— BEGIN —
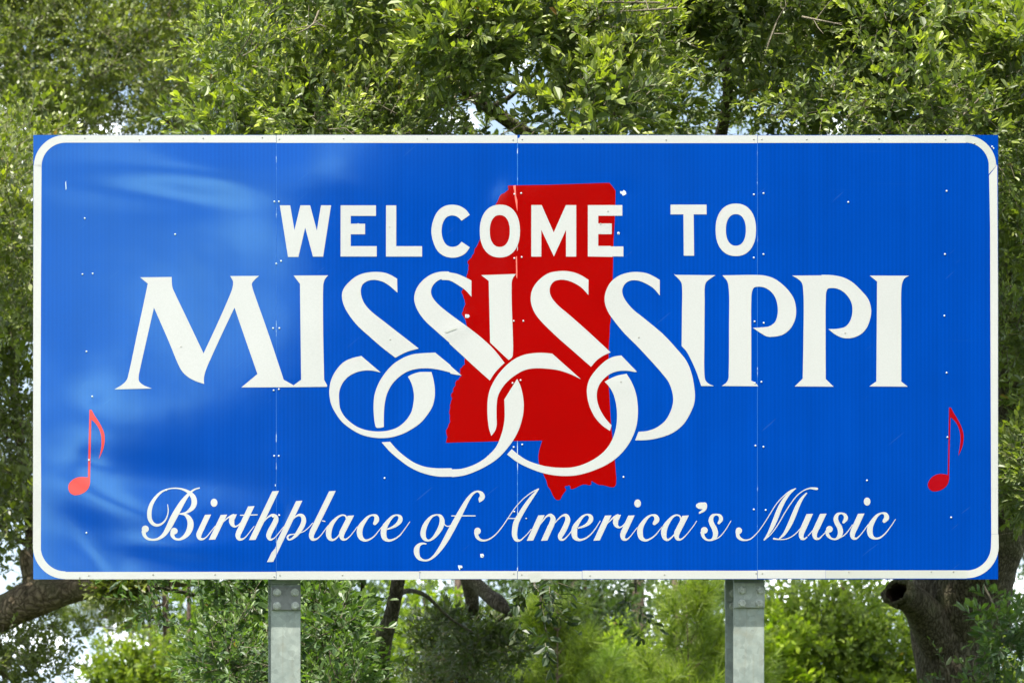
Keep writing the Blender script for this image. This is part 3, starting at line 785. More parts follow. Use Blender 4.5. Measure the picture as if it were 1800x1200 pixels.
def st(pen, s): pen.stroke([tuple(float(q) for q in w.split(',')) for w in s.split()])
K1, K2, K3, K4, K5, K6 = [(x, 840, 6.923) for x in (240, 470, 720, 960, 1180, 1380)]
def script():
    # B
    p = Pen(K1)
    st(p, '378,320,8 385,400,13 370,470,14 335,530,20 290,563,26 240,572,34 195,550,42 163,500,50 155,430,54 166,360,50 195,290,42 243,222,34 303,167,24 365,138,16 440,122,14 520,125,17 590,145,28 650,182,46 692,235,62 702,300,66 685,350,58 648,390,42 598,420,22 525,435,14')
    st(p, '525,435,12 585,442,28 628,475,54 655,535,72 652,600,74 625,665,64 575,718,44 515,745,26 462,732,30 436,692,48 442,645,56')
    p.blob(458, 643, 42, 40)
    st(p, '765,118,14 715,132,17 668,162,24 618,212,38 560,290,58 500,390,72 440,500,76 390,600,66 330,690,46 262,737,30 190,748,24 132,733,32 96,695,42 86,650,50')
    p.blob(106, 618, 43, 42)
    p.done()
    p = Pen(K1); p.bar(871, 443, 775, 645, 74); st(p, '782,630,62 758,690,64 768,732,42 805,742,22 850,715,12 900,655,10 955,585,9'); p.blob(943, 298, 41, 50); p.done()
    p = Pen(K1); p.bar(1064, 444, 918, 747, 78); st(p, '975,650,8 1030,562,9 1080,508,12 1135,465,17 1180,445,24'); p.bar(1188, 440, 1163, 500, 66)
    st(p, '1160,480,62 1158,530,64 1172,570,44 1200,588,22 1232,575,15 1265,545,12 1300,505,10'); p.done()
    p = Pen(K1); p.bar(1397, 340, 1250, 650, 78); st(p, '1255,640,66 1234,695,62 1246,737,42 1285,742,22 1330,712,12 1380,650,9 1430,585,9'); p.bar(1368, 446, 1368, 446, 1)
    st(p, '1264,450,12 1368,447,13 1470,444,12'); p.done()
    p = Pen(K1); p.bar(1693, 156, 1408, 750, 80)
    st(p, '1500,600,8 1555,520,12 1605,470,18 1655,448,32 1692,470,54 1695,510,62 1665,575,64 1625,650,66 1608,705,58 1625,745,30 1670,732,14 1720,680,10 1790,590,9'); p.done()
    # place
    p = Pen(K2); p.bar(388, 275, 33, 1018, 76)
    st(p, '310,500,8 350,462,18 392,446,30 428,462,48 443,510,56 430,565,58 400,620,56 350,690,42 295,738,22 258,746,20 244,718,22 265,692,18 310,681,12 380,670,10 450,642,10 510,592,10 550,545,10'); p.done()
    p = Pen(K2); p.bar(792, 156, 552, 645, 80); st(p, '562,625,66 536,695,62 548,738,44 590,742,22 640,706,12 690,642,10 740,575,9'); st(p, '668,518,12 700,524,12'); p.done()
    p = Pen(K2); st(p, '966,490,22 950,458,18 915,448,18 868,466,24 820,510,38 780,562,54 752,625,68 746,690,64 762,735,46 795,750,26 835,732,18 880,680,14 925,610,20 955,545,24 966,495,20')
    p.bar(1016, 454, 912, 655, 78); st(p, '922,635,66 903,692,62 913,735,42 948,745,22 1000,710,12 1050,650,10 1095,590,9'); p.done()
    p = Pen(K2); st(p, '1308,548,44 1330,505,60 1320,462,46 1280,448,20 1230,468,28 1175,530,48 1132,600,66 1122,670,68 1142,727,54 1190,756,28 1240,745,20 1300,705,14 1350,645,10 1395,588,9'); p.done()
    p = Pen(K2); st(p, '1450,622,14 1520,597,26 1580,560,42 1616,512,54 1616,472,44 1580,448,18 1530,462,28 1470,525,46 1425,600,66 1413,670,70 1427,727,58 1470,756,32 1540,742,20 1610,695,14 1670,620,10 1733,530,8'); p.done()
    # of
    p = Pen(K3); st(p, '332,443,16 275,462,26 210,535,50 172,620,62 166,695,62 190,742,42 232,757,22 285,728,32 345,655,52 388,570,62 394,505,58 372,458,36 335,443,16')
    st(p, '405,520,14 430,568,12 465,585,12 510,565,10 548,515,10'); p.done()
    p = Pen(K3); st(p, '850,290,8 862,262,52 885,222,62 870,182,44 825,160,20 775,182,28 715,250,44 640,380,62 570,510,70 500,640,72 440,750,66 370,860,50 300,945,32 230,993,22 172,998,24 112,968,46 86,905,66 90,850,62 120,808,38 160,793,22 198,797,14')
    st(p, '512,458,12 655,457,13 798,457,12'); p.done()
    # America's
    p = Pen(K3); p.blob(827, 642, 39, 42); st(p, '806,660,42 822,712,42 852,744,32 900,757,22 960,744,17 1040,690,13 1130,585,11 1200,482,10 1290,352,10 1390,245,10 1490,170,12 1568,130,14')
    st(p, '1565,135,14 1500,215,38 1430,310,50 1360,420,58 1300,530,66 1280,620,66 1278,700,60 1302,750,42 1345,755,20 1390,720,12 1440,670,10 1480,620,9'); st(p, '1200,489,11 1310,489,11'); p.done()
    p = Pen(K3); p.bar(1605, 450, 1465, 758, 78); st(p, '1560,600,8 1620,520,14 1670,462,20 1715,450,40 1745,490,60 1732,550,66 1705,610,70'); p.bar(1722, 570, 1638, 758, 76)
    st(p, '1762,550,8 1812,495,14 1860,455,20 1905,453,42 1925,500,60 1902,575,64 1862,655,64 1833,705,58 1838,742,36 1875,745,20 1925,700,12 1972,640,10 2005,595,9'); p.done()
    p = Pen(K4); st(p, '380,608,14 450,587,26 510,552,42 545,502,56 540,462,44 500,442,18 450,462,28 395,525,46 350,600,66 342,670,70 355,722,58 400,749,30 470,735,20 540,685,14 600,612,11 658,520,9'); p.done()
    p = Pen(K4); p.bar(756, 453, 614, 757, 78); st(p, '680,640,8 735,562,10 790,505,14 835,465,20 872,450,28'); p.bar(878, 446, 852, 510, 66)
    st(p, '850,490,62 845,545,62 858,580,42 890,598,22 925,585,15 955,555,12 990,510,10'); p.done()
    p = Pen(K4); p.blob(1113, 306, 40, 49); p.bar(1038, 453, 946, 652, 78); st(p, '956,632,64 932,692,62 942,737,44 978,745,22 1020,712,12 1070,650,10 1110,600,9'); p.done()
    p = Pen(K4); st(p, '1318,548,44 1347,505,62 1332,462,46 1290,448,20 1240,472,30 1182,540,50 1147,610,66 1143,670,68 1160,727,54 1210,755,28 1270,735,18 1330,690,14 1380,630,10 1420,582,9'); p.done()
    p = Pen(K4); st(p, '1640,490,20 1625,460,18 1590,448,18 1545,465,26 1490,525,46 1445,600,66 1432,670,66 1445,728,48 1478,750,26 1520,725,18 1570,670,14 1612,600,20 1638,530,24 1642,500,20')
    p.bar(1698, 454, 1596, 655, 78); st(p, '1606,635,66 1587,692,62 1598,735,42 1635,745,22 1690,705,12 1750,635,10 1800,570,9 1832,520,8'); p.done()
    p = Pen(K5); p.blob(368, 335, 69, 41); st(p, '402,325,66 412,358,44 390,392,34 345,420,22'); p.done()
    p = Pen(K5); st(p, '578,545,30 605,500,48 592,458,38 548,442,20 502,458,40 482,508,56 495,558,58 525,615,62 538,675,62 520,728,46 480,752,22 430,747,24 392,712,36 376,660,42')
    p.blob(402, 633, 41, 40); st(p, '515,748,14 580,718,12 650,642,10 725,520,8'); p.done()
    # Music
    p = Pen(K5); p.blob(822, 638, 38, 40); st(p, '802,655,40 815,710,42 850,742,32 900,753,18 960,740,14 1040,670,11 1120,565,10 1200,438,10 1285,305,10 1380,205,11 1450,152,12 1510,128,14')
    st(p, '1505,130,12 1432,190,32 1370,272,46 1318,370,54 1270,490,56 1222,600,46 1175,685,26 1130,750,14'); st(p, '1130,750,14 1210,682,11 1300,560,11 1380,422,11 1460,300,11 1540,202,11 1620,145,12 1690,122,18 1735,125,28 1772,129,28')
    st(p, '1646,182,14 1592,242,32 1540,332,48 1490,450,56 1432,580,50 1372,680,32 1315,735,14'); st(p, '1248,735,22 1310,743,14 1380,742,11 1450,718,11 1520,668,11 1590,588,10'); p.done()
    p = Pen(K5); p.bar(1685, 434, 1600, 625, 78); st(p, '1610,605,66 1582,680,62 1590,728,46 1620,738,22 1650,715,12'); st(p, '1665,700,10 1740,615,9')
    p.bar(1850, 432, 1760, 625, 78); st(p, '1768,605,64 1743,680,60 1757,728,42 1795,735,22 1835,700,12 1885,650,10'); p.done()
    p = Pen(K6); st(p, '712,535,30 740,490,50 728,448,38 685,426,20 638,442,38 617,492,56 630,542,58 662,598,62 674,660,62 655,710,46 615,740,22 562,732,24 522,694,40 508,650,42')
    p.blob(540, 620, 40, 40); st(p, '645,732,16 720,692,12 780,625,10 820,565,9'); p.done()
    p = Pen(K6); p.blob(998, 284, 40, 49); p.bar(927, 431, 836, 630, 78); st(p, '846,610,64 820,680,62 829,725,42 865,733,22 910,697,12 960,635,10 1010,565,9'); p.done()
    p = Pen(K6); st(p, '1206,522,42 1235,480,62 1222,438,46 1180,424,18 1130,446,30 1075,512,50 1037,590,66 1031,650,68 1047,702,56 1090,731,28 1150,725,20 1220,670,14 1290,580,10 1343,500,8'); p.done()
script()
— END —
Work to complete:
Extract every line containing the string "script" from the material.

Exercise answer:
Keep writing the Blender script for this image. This is part 3, starting at line 785. More parts follow. Use Blender 4.5. Measure the picture as if it were 1800x1200 pixels.
def script():
script()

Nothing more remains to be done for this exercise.